Colquhoun possessed ‘a good figure’, an oval face, a clear complexion and sandy hair.
Colquhoun’s father, Archibald Campbell Colquhoun (1754-1820), had held the important Scottish legal office of lord clerk register. In his youth Colquhoun inherited two estates in Dumbartonshire. A Scottish Episcopalian, his marriage to Henrietta Maria Powys (1799-1870), encouraged his ‘evangelical inclinations’.
Colquhoun was elected as a ‘moderate Reformer’ for Dumbartonshire at the 1832 general election.
Colquhoun retired at the 1835 general election. After hearing two Evangelical speakers in the mid-1830s, he became a stalwart of Protestant causes, especially the defence of the Irish church, and regularly addressed audiences at Exeter Hall and wrote pamphlets on behalf of the Protestant Association.
The strength of such denunciations was probably intensified because Colquhoun was no mediocrity, but a talented individual. The Standard considered him to be ‘one of the most able men, and one of the best Protestants in the empire’.
He has an exceedingly pleasant voice. There is a sweetness in it which is equalled in but few cases in the House. His enunciation is distinct … He is remarkably fluent: sentence follows after sentence with a smoothness and regularity which are not often surpassed by any of our public speakers. His gesture is also in good taste. He stands erect, and stretches out both hands, in some of the happier parts of his speech, in a very graceful manner.
Grant, British senate, ii. 214.
In the latter half of the 1830s, Colquhoun was increasingly preoccupied with two issues: Ireland and the Church of Scotland. By this time, he was a strong opponent of the Whigs’ attempts to reform the Irish church. The title of one of his pamphlets aptly summed up his views on the issue: Ireland: popery and priestcraft the cause of her misery and crime. Although he did not deny the long record of English misgovernment of Ireland, he absolved the Irish church of any blame.

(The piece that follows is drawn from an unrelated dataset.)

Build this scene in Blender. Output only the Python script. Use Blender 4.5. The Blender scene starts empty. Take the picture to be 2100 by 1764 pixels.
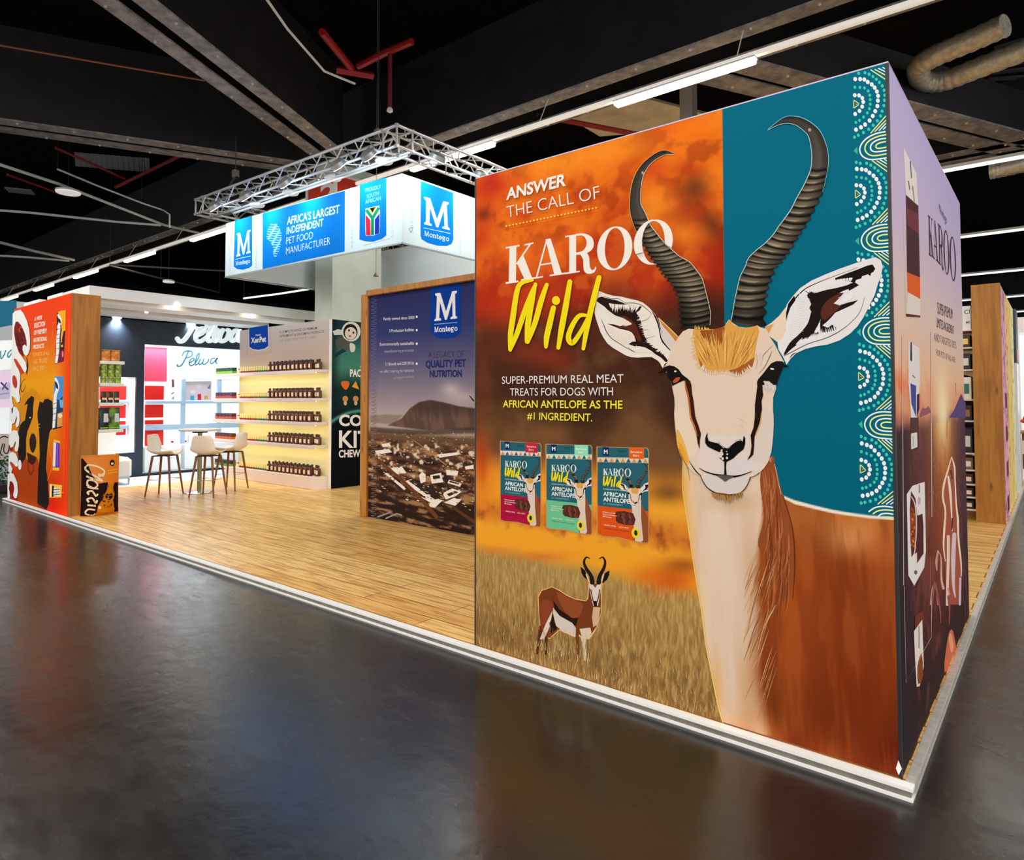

By the late 1830s, the Church of Scotland was increasingly divided over the patronage issue. The 1834 Veto Act, passed by the Evangelical majority in the General Assembly of the Kirk, gave congregations a veto over patrons’ ministerial appointments but was ruled to be unlawful by the Scottish supreme court in 1838, a judgment confirmed by the House of Lords the following year.
I was under the firm impression that he would have supported it. He never gave me the least reason to doubt it, but quite the contrary. However, there is nothing more to be said, and I shall abstain from further communication with him.
Lord Aberdeen to John Hope, 16 Oct. 1840, in Selections from the correspondence of the fourth earl of Aberdeen, 13 vols. (1854-88), iv. 288c.
Even more astonishing, thought Aberdeen, was that Colquhoun sent him a new pamphlet which contained a whole chapter criticising his bill, prompting the nobleman to remark: ‘Is it not strange that he should have left me so much in the dark, with respect to his real opinions and intentions?’
Colquhoun displayed a great eagerness to turn out the Whigs in his speeches on the confidence motions of Sir John Yarde Buller and Sir Robert Peel, 28 Jan. 1841, 3 June 1841, and in his nomination speech at the 1841 general election, when he was beaten by a Liberal at Kilmarnock by eleven votes.
Colquhoun called on the Conservative government to introduce a compromise measure to avert the schism in the Kirk, 7 Mar. 1843.
Colquhoun also returned to the theme of Ireland, welcoming the 1843 coercion bill as necessary given the Irish people’s ‘strong antipathy to the law’.
Colquhoun developed this critique in his speeches on the corn laws in 1846 and in his 1847 pamphlet The effects of Sir Robert Peel’s administration of the political state and prospects of England. Although he divided against the repeal of the corn laws, he had ‘always been moderate’ on the issue, and had supported Charles Pelham Villiers’ motions for inquiry in the late 1830s.
Always appeared to hold his principles loosely – to be riding at a single anchor. At the first appearance of a storm on the horizon, … [Peel] goes to sea, and not only goes to sea, but throws overboard … the whole cargo.
Hansard, 15 May 1846, vol. 86, c. 621.
Surprisingly, perhaps, Colquhoun expressed admiration for the Anti-Corn Law League’s campaign for having dominated and won the public debate.
Colquhoun was, perhaps not surprisingly, among the leading opponents of the 1846 Roman Catholic relief bill.